荒川アンダー ザ ブリッジ 3 (ヤングガンガンコミックス)■荒川アンダー ザ ブリッジ 3巻/中村光/スクウェア・エニックス
家訓に従い他人に借りを作らず生きてきた青年が、生まれて初めて作った借りは『自分の命』。重すぎる借りを返すべく、『命の恩人』である少女(自称・金星人)の望みを聞くと…
「私に恋をさせてくれないか?」
勝ち組エリート青年とホームレス美少女。大きな星の橋の下、荒川河川敷でふたりの恋が始まる。
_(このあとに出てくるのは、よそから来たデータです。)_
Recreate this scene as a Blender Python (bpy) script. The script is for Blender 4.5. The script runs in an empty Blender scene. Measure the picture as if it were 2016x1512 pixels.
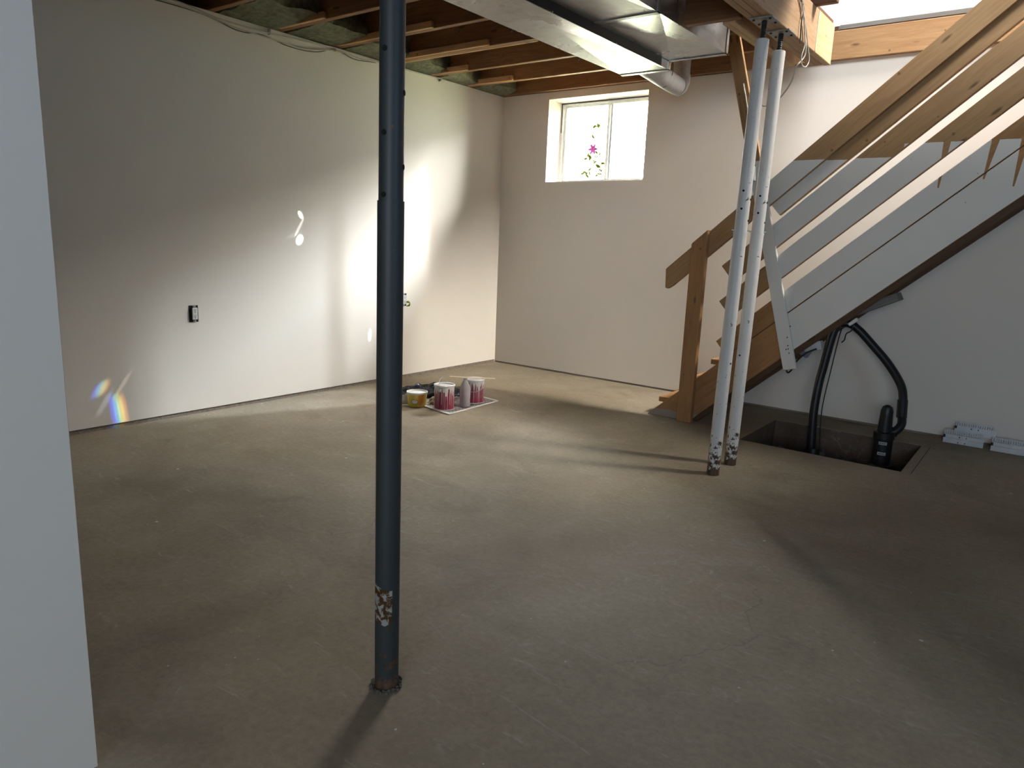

…と、ここまでは恋愛マンガの冒頭っぽいのですが、彼女の「1日見なかったら忘れる」という発言によって河川敷での生活を余儀なくされ、「ならば村長に挨拶を」と出向いた先にいたのが自称河童(しかも着ぐるみ)という辺りから、もうどんどん常識離れしていくギャグコメディです。
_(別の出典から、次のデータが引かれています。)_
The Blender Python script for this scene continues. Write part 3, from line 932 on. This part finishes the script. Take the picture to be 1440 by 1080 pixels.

買い忘れていたのですが気付けば3巻まで出ていたのでまとめ買いで読了。
個性が豊というか膨張破裂している登場人物たちの常に本気な(どこかへの)逝きざまがクセになります。
あーんど、エキセントリック素直クールなニノさんの愛らしさと、忘れた頃に突然始まるラブコメ展開が!がね!(拳を握り頬を赤らめつつ)
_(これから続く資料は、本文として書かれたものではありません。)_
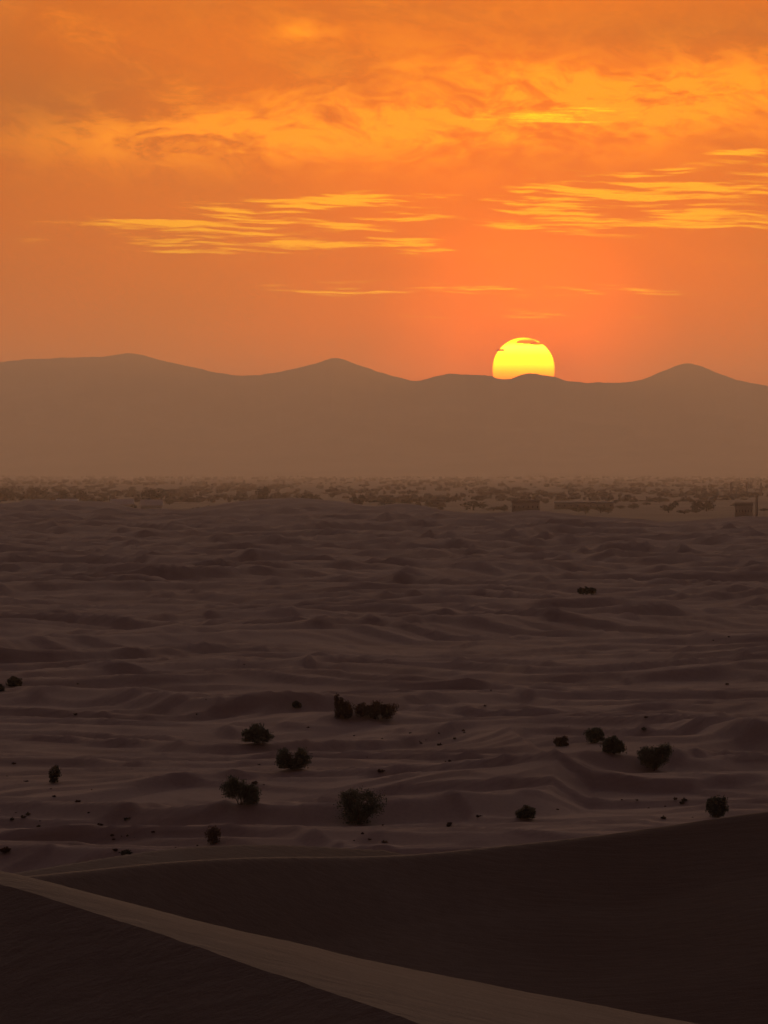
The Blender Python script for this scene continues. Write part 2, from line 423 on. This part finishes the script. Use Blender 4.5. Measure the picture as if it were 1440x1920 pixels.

『常識的な河川敷住人たち』の姿(リクの妄想)を見て「どんなギャグだよソレは!?」と素で突っ込んだ時、自分の毒されっぷりに気付きました。
いや、ずっと読んでると本気でマヒしますよ、常識感覚が。河川敷での生活(橋の下で寝起きし、畑に漁に牧場で自給自足し、教会での『ミサ』まである)が、『ごくあたりまえの日常』のように思えてきますもの。
現実的に考えると楽ではなさそうですが、会社の窓から空を眺めて「遠くへ行きたい…」と思っている身には、作中の荒川河川敷が楽園のように見えるのですよな。
とりあえずこの作品が終わる時のオチが、『地方自治体による撤去』とかいうリアルしょっぱいものにならないことだけを祈っております。